▸ **DO THIS**: Quote every line from the top of the listing down to and including the line that contains "random.seed(7)".

▸ **MATERIAL**:

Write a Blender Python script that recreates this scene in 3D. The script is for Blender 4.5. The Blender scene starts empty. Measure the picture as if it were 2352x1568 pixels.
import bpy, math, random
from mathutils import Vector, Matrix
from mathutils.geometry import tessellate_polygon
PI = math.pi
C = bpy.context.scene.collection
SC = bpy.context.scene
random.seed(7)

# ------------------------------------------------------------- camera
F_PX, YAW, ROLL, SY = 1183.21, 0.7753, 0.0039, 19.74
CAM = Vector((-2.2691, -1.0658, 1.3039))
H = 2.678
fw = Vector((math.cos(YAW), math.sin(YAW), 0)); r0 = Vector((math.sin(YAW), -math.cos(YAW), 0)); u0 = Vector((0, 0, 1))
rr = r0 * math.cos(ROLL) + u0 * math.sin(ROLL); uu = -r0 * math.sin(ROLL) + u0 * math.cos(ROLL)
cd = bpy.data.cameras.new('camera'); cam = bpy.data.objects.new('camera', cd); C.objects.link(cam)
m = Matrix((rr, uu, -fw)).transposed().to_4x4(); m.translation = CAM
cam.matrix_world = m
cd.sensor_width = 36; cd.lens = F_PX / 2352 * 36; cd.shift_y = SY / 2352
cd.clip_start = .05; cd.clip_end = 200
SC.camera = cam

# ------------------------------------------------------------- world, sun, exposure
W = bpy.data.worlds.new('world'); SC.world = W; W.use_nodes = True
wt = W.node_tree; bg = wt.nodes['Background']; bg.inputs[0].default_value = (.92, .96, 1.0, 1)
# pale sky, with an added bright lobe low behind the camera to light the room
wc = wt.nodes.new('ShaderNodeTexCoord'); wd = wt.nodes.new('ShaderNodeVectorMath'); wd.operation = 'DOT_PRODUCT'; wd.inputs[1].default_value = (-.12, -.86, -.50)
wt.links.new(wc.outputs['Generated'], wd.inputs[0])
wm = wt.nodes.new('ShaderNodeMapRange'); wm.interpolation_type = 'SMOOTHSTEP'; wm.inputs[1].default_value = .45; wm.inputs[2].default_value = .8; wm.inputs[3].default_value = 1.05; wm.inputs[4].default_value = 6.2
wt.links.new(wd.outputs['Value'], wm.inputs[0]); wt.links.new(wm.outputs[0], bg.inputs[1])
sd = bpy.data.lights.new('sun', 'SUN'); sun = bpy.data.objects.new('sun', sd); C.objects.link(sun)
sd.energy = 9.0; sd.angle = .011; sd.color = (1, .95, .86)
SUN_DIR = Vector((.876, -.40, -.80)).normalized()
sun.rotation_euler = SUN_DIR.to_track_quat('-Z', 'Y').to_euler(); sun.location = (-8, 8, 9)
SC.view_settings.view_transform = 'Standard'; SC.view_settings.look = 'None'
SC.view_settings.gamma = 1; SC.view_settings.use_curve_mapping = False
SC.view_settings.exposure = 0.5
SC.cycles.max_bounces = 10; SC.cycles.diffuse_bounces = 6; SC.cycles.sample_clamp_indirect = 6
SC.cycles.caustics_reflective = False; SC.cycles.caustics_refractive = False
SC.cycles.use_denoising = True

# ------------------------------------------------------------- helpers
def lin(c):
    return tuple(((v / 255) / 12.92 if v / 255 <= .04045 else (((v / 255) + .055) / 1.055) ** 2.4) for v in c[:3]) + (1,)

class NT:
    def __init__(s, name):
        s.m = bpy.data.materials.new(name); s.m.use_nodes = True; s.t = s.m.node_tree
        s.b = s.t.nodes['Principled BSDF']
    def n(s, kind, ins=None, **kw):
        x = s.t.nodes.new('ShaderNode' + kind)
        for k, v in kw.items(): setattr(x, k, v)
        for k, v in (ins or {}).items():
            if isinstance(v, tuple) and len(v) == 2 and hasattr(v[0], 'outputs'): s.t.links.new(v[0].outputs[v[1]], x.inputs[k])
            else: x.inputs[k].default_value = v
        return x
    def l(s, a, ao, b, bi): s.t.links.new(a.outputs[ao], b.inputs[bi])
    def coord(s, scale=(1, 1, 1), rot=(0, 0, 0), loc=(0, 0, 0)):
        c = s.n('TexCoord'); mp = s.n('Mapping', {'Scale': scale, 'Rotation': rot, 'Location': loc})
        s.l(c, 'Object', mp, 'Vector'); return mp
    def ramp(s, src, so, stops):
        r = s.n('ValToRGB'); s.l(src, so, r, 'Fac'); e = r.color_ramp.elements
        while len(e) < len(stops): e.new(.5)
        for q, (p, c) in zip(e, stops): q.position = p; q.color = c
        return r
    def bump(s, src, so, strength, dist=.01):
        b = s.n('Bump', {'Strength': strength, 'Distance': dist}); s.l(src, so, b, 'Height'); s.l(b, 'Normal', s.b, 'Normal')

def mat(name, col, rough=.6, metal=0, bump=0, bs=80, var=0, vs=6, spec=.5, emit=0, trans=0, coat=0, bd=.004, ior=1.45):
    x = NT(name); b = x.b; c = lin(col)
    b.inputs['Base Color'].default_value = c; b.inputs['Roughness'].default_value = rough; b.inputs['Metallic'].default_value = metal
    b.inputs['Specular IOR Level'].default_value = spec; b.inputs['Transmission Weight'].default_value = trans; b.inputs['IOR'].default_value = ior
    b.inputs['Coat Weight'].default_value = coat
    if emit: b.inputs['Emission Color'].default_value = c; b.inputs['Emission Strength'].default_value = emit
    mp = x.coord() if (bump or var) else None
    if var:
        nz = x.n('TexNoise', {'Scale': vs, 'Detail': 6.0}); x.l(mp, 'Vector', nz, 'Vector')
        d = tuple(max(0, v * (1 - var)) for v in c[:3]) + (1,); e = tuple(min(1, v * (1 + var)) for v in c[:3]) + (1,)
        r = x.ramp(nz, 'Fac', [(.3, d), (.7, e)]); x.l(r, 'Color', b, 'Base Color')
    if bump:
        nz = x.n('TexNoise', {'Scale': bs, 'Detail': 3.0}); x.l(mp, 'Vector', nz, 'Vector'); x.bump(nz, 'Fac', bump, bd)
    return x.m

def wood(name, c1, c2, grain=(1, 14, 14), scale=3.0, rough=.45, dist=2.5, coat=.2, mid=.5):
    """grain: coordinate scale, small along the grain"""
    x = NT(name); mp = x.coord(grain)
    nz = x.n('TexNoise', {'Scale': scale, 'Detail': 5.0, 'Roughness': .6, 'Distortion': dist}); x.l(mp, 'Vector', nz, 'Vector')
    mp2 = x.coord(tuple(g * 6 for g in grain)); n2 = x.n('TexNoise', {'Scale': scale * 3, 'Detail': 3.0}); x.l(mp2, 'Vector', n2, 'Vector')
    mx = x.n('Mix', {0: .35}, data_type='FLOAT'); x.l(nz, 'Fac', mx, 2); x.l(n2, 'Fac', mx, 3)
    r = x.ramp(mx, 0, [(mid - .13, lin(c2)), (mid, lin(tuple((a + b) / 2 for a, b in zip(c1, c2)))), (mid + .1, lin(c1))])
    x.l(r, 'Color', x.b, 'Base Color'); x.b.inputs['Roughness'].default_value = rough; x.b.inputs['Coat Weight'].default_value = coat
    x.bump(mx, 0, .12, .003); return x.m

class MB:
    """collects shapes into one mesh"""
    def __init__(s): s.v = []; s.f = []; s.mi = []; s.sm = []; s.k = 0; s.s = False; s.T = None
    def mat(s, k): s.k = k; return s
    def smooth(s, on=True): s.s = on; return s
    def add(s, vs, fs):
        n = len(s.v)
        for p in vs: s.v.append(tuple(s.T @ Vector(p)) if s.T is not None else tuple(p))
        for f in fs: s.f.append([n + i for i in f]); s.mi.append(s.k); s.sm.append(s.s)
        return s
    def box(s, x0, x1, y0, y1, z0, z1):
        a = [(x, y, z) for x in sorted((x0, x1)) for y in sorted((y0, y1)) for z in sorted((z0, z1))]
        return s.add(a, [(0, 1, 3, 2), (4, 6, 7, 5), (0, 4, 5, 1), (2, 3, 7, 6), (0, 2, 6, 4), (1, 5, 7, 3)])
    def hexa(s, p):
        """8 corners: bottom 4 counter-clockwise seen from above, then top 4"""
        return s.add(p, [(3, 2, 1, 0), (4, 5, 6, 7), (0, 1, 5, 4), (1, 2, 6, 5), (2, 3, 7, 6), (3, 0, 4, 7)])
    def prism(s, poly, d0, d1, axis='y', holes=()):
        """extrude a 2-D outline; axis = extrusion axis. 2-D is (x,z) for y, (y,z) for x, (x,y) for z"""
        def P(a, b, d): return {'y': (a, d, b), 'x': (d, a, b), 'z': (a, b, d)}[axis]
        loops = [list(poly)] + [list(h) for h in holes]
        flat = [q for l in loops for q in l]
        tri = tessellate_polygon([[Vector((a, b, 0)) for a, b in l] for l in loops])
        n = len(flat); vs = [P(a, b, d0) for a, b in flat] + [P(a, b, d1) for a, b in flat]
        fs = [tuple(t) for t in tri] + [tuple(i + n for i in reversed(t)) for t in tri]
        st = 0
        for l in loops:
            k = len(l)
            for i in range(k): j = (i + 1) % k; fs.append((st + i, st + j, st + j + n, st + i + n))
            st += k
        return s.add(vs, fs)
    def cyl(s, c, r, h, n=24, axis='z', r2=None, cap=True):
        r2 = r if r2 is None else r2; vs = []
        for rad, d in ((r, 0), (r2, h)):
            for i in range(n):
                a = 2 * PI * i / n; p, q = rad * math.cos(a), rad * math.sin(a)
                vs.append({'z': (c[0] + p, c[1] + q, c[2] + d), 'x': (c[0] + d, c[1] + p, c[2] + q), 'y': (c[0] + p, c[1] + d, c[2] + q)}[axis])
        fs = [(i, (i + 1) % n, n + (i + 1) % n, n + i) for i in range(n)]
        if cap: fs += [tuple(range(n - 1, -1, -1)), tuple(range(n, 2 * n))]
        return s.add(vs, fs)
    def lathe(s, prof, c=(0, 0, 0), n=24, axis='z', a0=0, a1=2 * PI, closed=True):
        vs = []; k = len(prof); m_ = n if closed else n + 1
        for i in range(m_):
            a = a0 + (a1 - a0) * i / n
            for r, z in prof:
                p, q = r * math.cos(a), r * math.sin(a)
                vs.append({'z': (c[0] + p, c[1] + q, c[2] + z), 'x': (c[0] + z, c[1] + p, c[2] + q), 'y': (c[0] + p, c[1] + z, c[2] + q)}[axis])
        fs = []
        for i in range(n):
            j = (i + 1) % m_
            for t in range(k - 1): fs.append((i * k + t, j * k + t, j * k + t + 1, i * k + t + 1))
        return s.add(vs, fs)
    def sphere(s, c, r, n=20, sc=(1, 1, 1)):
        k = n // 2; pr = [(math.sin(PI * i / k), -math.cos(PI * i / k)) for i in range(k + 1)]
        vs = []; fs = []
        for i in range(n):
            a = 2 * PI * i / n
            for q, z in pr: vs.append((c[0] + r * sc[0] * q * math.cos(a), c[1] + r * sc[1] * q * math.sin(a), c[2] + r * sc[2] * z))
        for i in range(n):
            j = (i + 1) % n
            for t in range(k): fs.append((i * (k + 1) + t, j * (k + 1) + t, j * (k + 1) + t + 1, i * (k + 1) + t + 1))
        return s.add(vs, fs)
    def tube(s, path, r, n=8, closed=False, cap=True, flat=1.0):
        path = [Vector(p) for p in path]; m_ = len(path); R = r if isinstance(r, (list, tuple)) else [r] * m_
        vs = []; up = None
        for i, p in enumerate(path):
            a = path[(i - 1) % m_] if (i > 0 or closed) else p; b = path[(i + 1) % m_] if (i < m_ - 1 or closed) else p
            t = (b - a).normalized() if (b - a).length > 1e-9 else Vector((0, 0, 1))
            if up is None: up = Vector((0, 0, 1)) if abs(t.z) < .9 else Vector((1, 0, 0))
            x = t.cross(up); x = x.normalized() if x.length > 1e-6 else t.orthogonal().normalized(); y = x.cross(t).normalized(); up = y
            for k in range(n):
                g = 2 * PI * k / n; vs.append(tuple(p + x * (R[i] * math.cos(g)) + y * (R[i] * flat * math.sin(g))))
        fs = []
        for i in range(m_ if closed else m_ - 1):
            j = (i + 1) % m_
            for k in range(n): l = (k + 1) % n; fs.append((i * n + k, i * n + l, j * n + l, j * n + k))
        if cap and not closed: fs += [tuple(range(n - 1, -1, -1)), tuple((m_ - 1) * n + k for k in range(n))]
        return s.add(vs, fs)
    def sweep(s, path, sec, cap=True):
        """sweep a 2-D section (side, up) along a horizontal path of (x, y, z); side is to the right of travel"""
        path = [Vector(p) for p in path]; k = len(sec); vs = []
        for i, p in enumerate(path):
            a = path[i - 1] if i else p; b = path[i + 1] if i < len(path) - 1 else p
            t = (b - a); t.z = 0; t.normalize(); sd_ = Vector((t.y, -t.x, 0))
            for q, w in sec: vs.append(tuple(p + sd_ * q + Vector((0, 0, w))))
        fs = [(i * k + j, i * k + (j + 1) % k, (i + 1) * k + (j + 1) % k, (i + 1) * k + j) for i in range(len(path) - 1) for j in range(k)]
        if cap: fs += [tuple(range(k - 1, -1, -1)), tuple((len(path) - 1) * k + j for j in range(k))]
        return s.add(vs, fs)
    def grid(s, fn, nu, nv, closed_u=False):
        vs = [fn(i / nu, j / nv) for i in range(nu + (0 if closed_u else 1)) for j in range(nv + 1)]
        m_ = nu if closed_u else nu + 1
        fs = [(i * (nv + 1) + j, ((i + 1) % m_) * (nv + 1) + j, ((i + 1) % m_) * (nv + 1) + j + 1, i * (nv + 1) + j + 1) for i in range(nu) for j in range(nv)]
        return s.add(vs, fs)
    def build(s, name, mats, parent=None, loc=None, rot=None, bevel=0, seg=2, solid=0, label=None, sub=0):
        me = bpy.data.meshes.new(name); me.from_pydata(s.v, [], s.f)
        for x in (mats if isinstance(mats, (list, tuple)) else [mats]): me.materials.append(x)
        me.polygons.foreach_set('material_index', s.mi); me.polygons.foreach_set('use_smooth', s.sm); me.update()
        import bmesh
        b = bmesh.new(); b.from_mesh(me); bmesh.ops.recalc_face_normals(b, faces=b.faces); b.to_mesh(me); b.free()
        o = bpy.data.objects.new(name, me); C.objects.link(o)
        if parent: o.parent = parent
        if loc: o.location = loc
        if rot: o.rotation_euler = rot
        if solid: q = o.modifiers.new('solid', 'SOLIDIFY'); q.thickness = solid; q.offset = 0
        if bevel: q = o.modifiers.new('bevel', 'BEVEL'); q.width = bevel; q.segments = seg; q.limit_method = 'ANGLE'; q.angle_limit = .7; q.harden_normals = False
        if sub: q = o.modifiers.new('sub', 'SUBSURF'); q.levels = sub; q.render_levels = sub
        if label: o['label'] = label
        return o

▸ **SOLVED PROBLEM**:
Write a Blender Python script that recreates this scene in 3D. The script is for Blender 4.5. The Blender scene starts empty. Measure the picture as if it were 2352x1568 pixels.
import bpy, math, random
from mathutils import Vector, Matrix
from mathutils.geometry import tessellate_polygon
PI = math.pi
C = bpy.context.scene.collection
SC = bpy.context.scene
random.seed(7)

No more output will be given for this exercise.